C’est donc un bouleversement complet qui est ici programmé, ce dernier touchant à la fois le délai de mise en œuvre des objectifs de la loi « Climat et résilience », mais également les objectifs eux-mêmes.

La loi « Climat et résilience » est morte, vive la loi « TRACE » en quelque sorte.

Si la loi de 2021 était, à juste titre selon nous, critiquée pour sa verticalité et son aspect technocratique – c’est-à-dire sans réflexion profonde sur les capacités réelles des collectivités à mettre en œuvre des objectifs aussi importants et impactants – la proposition de loi « TRACE » engendre, du fait de ses renoncements et de ses bouleversements une instabilité juridique majeure pour les collectivités.
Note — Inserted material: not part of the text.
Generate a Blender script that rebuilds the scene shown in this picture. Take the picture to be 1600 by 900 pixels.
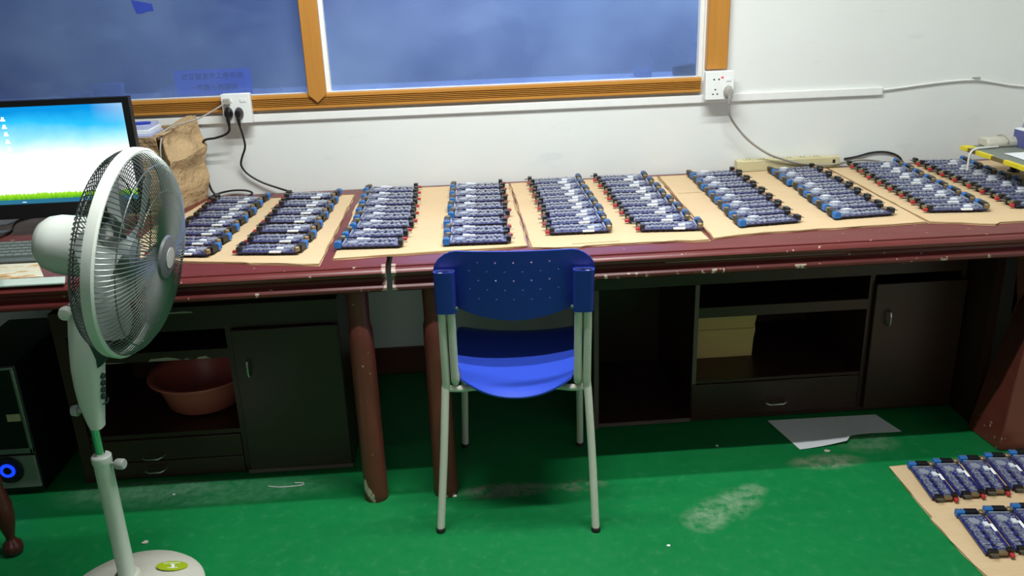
import bpy, bmesh, math, random
from mathutils import Vector, Matrix
random.seed(7)
for o in list(bpy.data.objects): bpy.data.objects.remove(o)
S = bpy.context.scene
COL = S.collection
PI = math.pi

# ------------------------------------------------------------------ camera, world, lights, exposure
F_PX, YAW, PITCH, ROLL = 1357.0, 0.0586, 0.3482, 0.0348
CAM = Vector((-0.0514, -3.2016, 1.4979))
fw = Vector((math.sin(YAW)*math.cos(PITCH), math.cos(YAW)*math.cos(PITCH), -math.sin(PITCH)))
r0 = Vector((math.cos(YAW), -math.sin(YAW), 0)); u0 = r0.cross(fw)
rt = r0*math.cos(ROLL) - u0*math.sin(ROLL); up = u0*math.cos(ROLL) + r0*math.sin(ROLL)
cam = bpy.data.cameras.new('camera'); co = bpy.data.objects.new('camera', cam); COL.objects.link(co)
m = Matrix.Identity(4)
for i in range(3): m[i][0], m[i][1], m[i][2], m[i][3] = rt[i], up[i], -fw[i], CAM[i]
co.matrix_world = m
cam.sensor_width = 36; cam.sensor_fit = 'HORIZONTAL'; cam.lens = F_PX/1600*36; cam.clip_start = .02
S.camera = co
W = bpy.data.worlds.new('world'); S.world = W; W.use_nodes = True
W.node_tree.nodes['Background'].inputs[0].default_value = (.75, .85, 1, 1)
W.node_tree.nodes['Background'].inputs[1].default_value = .35
def area(name, loc, size, power, color=(1,1,1), rot=(0,0,0)):
    l = bpy.data.lights.new(name, 'AREA'); l.shape = 'RECTANGLE'; l.size, l.size_y = size; l.energy = power; l.color = color
    o = bpy.data.objects.new(name, l); o.location = loc; o.rotation_euler = rot; COL.objects.link(o); return o
TUBE = (.96, 1.0, .98)
area('ceiling_tube_light', (.15, -1.15, 2.68), (1.5, .035), 43, TUBE)
area('ceiling_tube_light', (.15, -1.56, 2.68), (1.5, .035), 47, TUBE)
area('room_fill_light', (-.6, -3.7, 2.7), (1.6, .3), 3.5, TUBE)  # weak unseen lamp added behind the camera for overall fill
area('front_fill_light', (-.4, -5.0, 1.7), (1.6, 1.4), 9, (1, .98, .95), (PI/2, 0, 0))  # no doorway is built here; lamp added to brighten cabinet fronts and chair
area('far_room_light', (.5, 2.0, 2.55), (2.0, .5), 105, (.85, .93, 1), (math.radians(-48), 0, 0))
S.view_settings.view_transform = 'Standard'; S.view_settings.look = 'None'
S.view_settings.exposure = 0.0; S.view_settings.gamma = 1.0; S.view_settings.use_curve_mapping = False

# ------------------------------------------------------------------ helpers
def lin(c):
    if isinstance(c, str): c = [int(c[i:i+2], 16)/255 for i in (0, 2, 4)]
    return tuple((x/12.92 if x <= .04045 else ((x+.055)/1.055)**2.4) for x in c) + (1,)
class N:
    """small node-tree writer"""
    def __init__(s, name):
        s.m = bpy.data.materials.new(name); s.m.use_nodes = True; s.t = s.m.node_tree
        s.b = s.t.nodes['Principled BSDF']; s.out = s.t.nodes['Material Output']
    def n(s, typ, **kw):
        x = s.t.nodes.new(typ)
        for k, v in kw.items(): setattr(x, k, v)
        return x
    def l(s, a, b): s.t.links.new(a, b)
    def setv(s, sock, v):
        if hasattr(v, 'is_linked'): s.l(v, sock)
        else: sock.default_value = v
    def coord(s, kind='Object'):
        if kind == 'Position': return s.n('ShaderNodeNewGeometry').outputs['Position']
        return s.n('ShaderNodeTexCoord').outputs[kind]
    def mapping(s, vec, scale=(1,1,1), loc=(0,0,0)):
        x = s.n('ShaderNodeMapping'); s.l(vec, x.inputs[0]); x.inputs['Scale'].default_value = scale; x.inputs['Location'].default_value = loc
        return x.outputs[0]
    def noise(s, vec, scale, detail=3, rough=.5):
        x = s.n('ShaderNodeTexNoise'); s.l(vec, x.inputs['Vector']); x.inputs['Scale'].default_value = scale
        x.inputs['Detail'].default_value = detail; x.inputs['Roughness'].default_value = rough
        return x.outputs[0]
    def ramp(s, fac, stops):
        x = s.n('ShaderNodeValToRGB'); s.l(fac, x.inputs[0]); e = x.color_ramp.elements
        while len(e) < len(stops): e.new(.5)
        for k, (p, c) in enumerate(stops):
            e[k].position = p; e[k].color = lin(c) if isinstance(c, str) else ((c, c, c, 1) if not hasattr(c, '__len__') else c)
        return x.outputs[0]
    def mix(s, fac, a, b):
        x = s.n('ShaderNodeMix', data_type='RGBA'); s.setv(x.inputs[0], fac); s.setv(x.inputs[6], a); s.setv(x.inputs[7], b)
        return x.outputs[2]
    def math(s, op, a, b=0.0, clamp=False):
        x = s.n('ShaderNodeMath', operation=op, use_clamp=clamp); s.setv(x.inputs[0], a); s.setv(x.inputs[1], b)
        return x.outputs[0]
    def sep(s, vec):
        x = s.n('ShaderNodeSeparateXYZ'); s.l(vec, x.inputs[0]); return x.outputs
    def bump(s, h, strength=.2, dist=.002):
        x = s.n('ShaderNodeBump'); s.l(h, x.inputs['Height']); x.inputs['Strength'].default_value = strength; x.inputs['Distance'].default_value = dist
        s.l(x.outputs[0], s.b.inputs['Normal'])
    def base(s, c): s.setv(s.b.inputs['Base Color'], c)
    def rough(s, v): s.setv(s.b.inputs['Roughness'], v)
    def blob(s, pos, c, r, edge=.5):
        d = s.n('ShaderNodeVectorMath', operation='SUBTRACT'); s.l(pos, d.inputs[0]); d.inputs[1].default_value = c
        e = s.n('ShaderNodeVectorMath', operation='MULTIPLY'); s.l(d.outputs[0], e.inputs[0]); e.inputs[1].default_value = (1/r[0], 1/r[1], 0)
        f = s.n('ShaderNodeVectorMath', operation='LENGTH'); s.l(e.outputs[0], f.inputs[0])
        return s.math('SUBTRACT', 1.0, f.outputs['Value'], True)
def plain(name, c, rough=.5, metal=0.0, var=.12, scale=30, spec=None, emit=None, alpha=None, bump=0):
    k = N(name); col = lin(c)
    nz = k.noise(k.coord(), scale, 3)
    dk = tuple(x*(1-var) for x in col[:3])+(1,); lt = tuple(min(1, x*(1+var)) for x in col[:3])+(1,)
    k.base(k.mix(nz, dk, lt)); k.rough(rough); k.b.inputs['Metallic'].default_value = metal
    if spec is not None: k.b.inputs['Specular IOR Level'].default_value = spec
    if emit: k.b.inputs['Emission Color'].default_value = lin(c); k.b.inputs['Emission Strength'].default_value = emit
    if alpha is not None: k.b.inputs['Alpha'].default_value = alpha
    if bump: k.bump(nz, bump)
    return k.m
class MB:
    """collects shapes into one mesh"""
    def __init__(s): s.v = []; s.f = []
    def add(s, vs, fs, M=None):
        o = len(s.v); s.v += [tuple(M @ Vector(p)) if M else tuple(p) for p in vs]; s.f += [tuple(i+o for i in f) for f in fs]; return s
    def box(s, x0, x1, y0, y1, z0, z1, M=None):
        v = [(x, y, z) for z in (z0, z1) for y in (y0, y1) for x in (x0, x1)]
        return s.add(v, [(0,2,3,1), (4,5,7,6), (0,1,5,4), (2,6,7,3), (0,4,6,2), (1,3,7,5)], M)
    def prism(s, poly, a, b, M=None, axis='z'):
        n = len(poly); P = {'z': lambda p, h: (p[0], p[1], h), 'y': lambda p, h: (p[0], h, p[1]), 'x': lambda p, h: (h, p[0], p[1])}[axis]
        v = [P(p, a) for p in poly]+[P(p, b) for p in poly]
        f = [tuple(range(n))[::-1], tuple(range(n, 2*n))]+[(i, (i+1) % n, n+(i+1) % n, n+i) for i in range(n)]
        return s.add(v, f, M)
    def lathe(s, prof, n=24, M=None, cap=True):
        v = []; f = []
        for r, z in prof:
            for i in range(n): a = 2*PI*i/n; v.append((r*math.cos(a), r*math.sin(a), z))
        for k in range(len(prof)-1):
            for i in range(n): j = (i+1) % n; f.append((k*n+i, k*n+j, (k+1)*n+j, (k+1)*n+i))
        if cap: f.append(tuple(range(n))[::-1]); f.append(tuple((len(prof)-1)*n+i for i in range(n)))
        return s.add(v, f, M)
    def tube(s, pts, r, n=8, M=None, closed=False):
        P = [Vector(p) for p in pts]; L = len(P); rs = r if hasattr(r, '__len__') else [r]*L
        v = []; f = []; prev = None
        for i in range(L):
            a = P[(i-1) % L] if (closed or i > 0) else P[0]; b = P[(i+1) % L] if (closed or i < L-1) else P[-1]
            t = (b-a).normalized()
            if prev is None:
                q = Vector((0,0,1)) if abs(t.z) < .9 else Vector((1,0,0)); x = t.cross(q).normalized()
            else:
                x = (prev - t*prev.dot(t)).normalized()
            prev = x; y = t.cross(x)
            for k in range(n): a_ = 2*PI*k/n; v.append(P[i]+(x*math.cos(a_)+y*math.sin(a_))*rs[i])
        for i in range(L if closed else L-1):
            for k in range(n): j = (k+1) % n; i2 = (i+1) % L; f.append((i*n+k, i*n+j, i2*n+j, i2*n+k))
        if not closed: f.append(tuple(range(n))[::-1]); f.append(tuple((L-1)*n+k for k in range(n)))
        return s.add(v, f, M)
    def grid(s, fn, nu, nv, M=None, skip=None):
        v = [fn(i/nu, j/nv) for j in range(nv+1) for i in range(nu+1)]
        f = [(j*(nu+1)+i, j*(nu+1)+i+1, (j+1)*(nu+1)+i+1, (j+1)*(nu+1)+i) for j in range(nv) for i in range(nu) if not (skip and skip(i, j))]
        return s.add(v, f, M)
    def build(s, name, mat, parent=None, smooth=35, bevel=0, solid=0, offset=0, loc=None, fixn=True):
        me = bpy.data.meshes.new(name); me.from_pydata(s.v, [], s.f)
        if fixn:
            bm = bmesh.new(); bm.from_mesh(me); bmesh.ops.recalc_face_normals(bm, faces=bm.faces); bm.to_mesh(me); bm.free()
        if smooth:
            me.shade_smooth(); me.set_sharp_from_angle(angle=math.radians(smooth))
        me.materials.append(mat)
        o = bpy.data.objects.new(name, me); COL.objects.link(o)
        if parent: o.parent = parent
        if loc: o.location = loc
        if solid:
            md = o.modifiers.new('solid', 'SOLIDIFY'); md.thickness = solid; md.offset = offset
            me2 = bpy.data.meshes.new_from_object(o.evaluated_get(bpy.context.evaluated_depsgraph_get()))
            o.modifiers.clear(); o.data = me2; me2.name = name; bpy.data.meshes.remove(me)
            if smooth: me2.set_sharp_from_angle(angle=math.radians(smooth))
        if bevel:
            md = o.modifiers.new('bevel', 'BEVEL'); md.width = bevel; md.segments = 2; md.limit_method = 'ANGLE'
        return o
def spline(pts, n=8):
    P = [Vector(p) for p in pts]; out = []
    for i in range(len(P)-1):
        a = P[max(i-1, 0)]; b = P[i]; c = P[i+1]; d = P[min(i+2, len(P)-1)]
        for k in range(n):
            t = k/n
            out.append(.5*((2*b)+(c-a)*t+(2*a-5*b+4*c-d)*t*t+(3*b-a-3*c+d)*t**3))
    return out+[P[-1]]
def tag(o, label, cat, group=None, kind=None):
    o['label'] = label; o['category'] = cat
    if group: o['group'] = group
    if kind: o['kind'] = kind
    return o
def struct(o): o['kind'] = 'structure'; return o
def thing(name, loc, label, cat, group=None, rz=0):
    o = bpy.data.objects.new(name, None); COL.objects.link(o); o.location = loc; o.rotation_euler = (0, 0, rz); o.empty_display_size = .05
    return tag(o, label, cat, group)
def copy_tree(o, parent=None):
    c = o.copy(); COL.objects.link(c)
    if parent: c.parent = parent
    for ch in o.children: copy_tree(ch, c)
    return c
def T(x=0, y=0, z=0): return Matrix.Translation((x, y, z))
def R(a, ax): return Matrix.Rotation(a, 4, ax)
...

En effet, si la mise en œuvre de l’objectif final de zéro artificialisation des sols dépendait du calendrier de transposition fixé par la loi (22 février 2027 pour les SCOT et 22 février 2028 pour les PLU), l’objectif assigné à la première phase, 50 % de réduction de la consommation des ENAF, était, quant à lui, d’application directe.

Tous les documents d’urbanisme modifiés ou révisés depuis 2021 devaient donc contenir ce premier objectif de sorte qu’une importante quantité des documents d’urbanisme actuels en France ont effectivement réduit de 50 % la consommation d’ENAF par rapport à la décennie précédente.

Objectif qui aujourd’hui… n’existe donc plus (ou plus précisément qui est sur le point de ne plus exister).

Une nouvelle phase de modification et de révision va donc devoir s’ouvrir et lorsque l’on connaît le coût et le temps nécessaire pour modifier un SCOT ou un PLU, les collectivités territoriales et les établissements de coopération intercommunale apparaissent, comme avec la loi climat et résilience d’ailleurs, les secondes victimes de ces changements normatifs.

La première victime demeurant évidemment l’environnement et la lutte contre le changement climatique, relégués derrière les intérêts économiques et l’aménagement du territoire.